Fast surface integral equation (SIE) solvers seem to be ideal approaches for simulating 3-D nanophotonic devices, as these devices generate fields both in an interior channel and in the infinite exterior domain. However, many devices of interest, such as optical couplers, have channels that cannot be terminated without generating reflections. Generating absorbers for these channels is a new problem for SIE methods, as the methods were initially developed for problems with finite surfaces. In this thesis, we show that the obvious approach for eliminating reflections, making the channel mildly conductive outside the domain of interest, is inaccurate. We propose a new method in which the absorber has gradually increasing surface conductivity; such an absorber can be easily incorporated in fast integral equation solvers. We present two types of PMCHW-based formulations to incorporate the surface conductivity into the SIE method. The accuracy of the two-type formulations are examined and discussed using an example of the scattering of a Mie sphere with surface conductivities. Moreover, we implement two different FFT-accelerated algorithms for the periodic non-absorbing region and the non-periodic absorbing region. In addition, we use perturbation theory and Poynting's theorem, respectively, to calculate the field decay rate due to the surface conductivity. We show a saturation phenomenon when the electrical surface conductivity is large.

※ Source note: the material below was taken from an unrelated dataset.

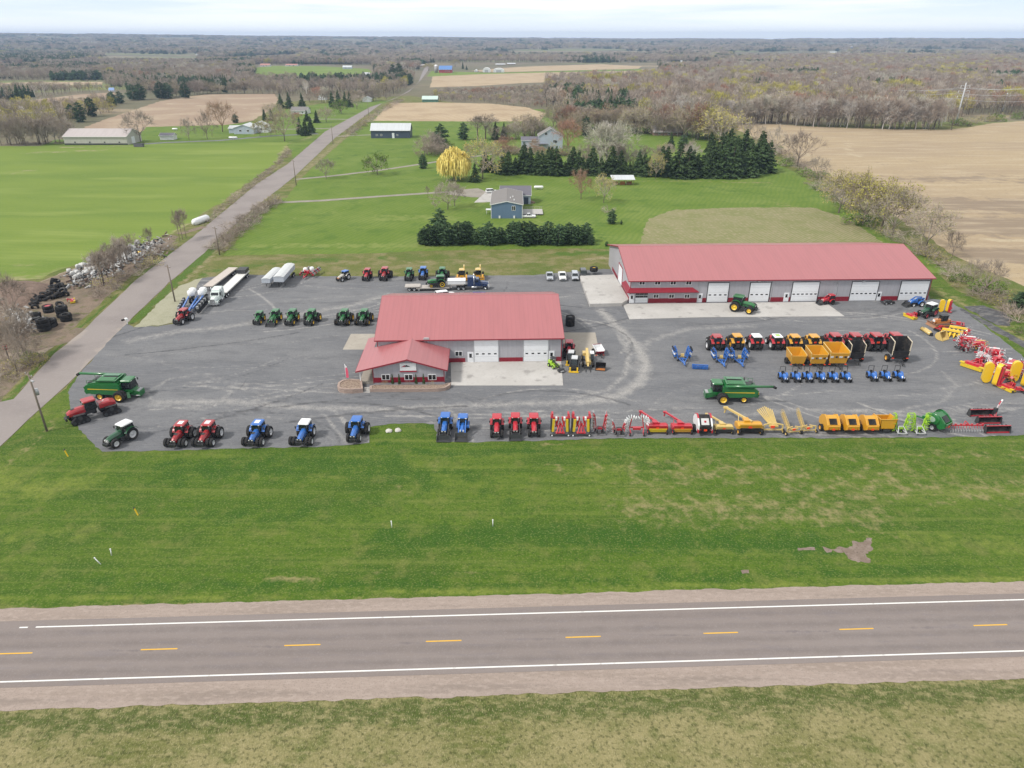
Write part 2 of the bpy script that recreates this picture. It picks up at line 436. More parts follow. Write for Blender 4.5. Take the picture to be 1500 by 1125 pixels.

However, we show that the saturation is not a problem for the surface absorber since the absorber typically operates in a small surface conductivity regime. We demonstrate the effectiveness of the surface conductive absorber by truncating a rectangular waveguide channel. Numerical results show that this new method is orders of magnitude more effective than a volume absorber. We also show that the transition reflection decreases in a power law with increasing the absorber length. We further apply the surface conductive absorber to terminate a waveguide with period-a sinusoidally corrugated sidewalls. We show that a surface absorber that can perform well when the periodic waveguide system is excited with a large group-velocity mode may fail when excited with a smaller group-velocity mode, and give an asymptotic relation between the surface absorber length, transition reflections and group velocity. Numerical results are given to validate the asymptotic prediction.